Mit der Verpflichtung auf das Ideal der Klarheit ist Pärts Musik - nimmt man seine Spiegel-Theorie beim Wort - seit 1976 nicht nur ein selbsttherapeutischer, sondern auch ein pädagogischer Anspruch eingeschrieben, dessen Begründbarkeit diskutiert, dessen zumindest partielle, auf ästhetischem Wege hervorgerufene und zumindest im ästhetischen Bereich realisierte Wirksamkeit nicht bestritten werden kann.

Die Gründe für diese Wirksamkeit liegen in der Eigenart des Tintinnabuli-Stils hinsichtlich der Dimensionierung des Hörens, die er intendiert. Charakteristisch für diesen Stil ist eine Assimilation der für die Wahrnehmung von Musik konstitutiven Kategorien Raum und Zeit. Indem die Progression des Melos in die Kontinuität ein und desselben Klangs eingehüllt wird, der sich zwar ausdehnt oder verengt, nicht aber fortschreitet, der somit also lediglich seine räumliche Extension verändert, wird der Veränderung des Melos in der Zeit, seiner Progression, eine Statik entgegengestellt, die das zeitliche Kontinuum als Variante des Raums - und umgekehrt - erscheinen läßt. Die in diesem Kontext auftretenden Zusammenklänge entfalten trotz ihres Wechsels von Konsonanz und Dissonanz kein harmonisches Spannungsfeld, sondern konfigurieren als Klangphänomene, als Varianten eines Zustands. Zeit erhält dadurch ihre Gestalt nicht durch Veränderungen von Spannung und Entspannung; vielmehr erwirkt Pärt sie durch Veränderung von Proportionen.

Da diese nach einfachen, aber mehrdimensional entfalteten mathematischen Maßgaben organisiert werden, dringt ein Moment rationalistischen Kalküls in die Kompositionen ein, das seltsam quersteht zu ihrem Gestus elementarer Gegebenheit - jenem Gestus, der sie zu Trägerinnen auch religiöser Haltung werden läßt.

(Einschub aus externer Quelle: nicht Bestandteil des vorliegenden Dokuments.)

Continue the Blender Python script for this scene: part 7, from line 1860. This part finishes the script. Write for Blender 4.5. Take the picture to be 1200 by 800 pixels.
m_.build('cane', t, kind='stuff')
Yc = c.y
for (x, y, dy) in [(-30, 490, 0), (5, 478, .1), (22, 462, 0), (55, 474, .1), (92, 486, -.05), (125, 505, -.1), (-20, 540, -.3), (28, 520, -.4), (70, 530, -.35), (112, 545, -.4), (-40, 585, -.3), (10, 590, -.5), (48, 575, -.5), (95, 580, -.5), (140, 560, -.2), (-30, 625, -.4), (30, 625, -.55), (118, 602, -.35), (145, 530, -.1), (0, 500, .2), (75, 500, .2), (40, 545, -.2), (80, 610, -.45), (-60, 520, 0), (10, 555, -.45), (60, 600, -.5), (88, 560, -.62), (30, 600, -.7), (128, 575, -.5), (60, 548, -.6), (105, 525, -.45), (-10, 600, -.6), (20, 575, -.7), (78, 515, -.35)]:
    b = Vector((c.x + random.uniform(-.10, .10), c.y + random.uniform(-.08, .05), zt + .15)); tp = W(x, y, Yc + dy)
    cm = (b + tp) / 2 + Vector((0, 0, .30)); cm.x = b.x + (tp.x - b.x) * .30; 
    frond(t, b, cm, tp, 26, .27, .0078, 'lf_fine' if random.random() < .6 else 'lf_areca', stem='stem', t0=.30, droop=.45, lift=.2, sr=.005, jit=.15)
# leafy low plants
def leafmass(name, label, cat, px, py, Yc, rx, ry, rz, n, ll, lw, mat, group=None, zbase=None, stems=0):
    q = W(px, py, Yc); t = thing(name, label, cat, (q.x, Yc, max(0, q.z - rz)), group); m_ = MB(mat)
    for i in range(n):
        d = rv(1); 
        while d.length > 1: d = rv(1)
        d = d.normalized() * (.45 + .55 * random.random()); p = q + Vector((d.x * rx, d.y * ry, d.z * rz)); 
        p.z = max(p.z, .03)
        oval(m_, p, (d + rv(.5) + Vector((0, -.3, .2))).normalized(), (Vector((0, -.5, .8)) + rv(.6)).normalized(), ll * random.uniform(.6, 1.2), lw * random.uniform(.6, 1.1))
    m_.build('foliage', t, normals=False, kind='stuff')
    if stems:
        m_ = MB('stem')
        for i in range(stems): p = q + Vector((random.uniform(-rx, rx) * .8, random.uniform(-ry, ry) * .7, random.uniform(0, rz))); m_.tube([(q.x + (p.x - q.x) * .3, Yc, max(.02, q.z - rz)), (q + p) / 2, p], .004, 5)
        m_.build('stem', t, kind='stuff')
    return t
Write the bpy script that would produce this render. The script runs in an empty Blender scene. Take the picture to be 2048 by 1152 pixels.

Indessen kann gerade diese Rationalität als ein zentrales Moment Pärt'scher Musikproduktion begriffen werden. Nicht nur religiöse Haltung erscheint als eine Angelegenheit des Denkens; auch die Wahl von Material und Technik erfolgt zielgerichtet unter der Prämisse des Wohlklangs - gegen den Widerstand einer geschichtlichen Entwicklung, die dem Material längst anderes eingeschrieben hatte. Was als Anpassung an die Hörgewohnheiten derer erscheinen mag, die Arnold Schönberg als Mehrheit bezeichnete, kann als logische Konsequenz aus dem Wunsch gedeutet werden, Menschen die Assimilation des Werks an ihr Hörverstehen ohne nennenswerte Behinderungen durch Sperriges, Ungewohntes, gänzlich Fremdes möglich zu machen.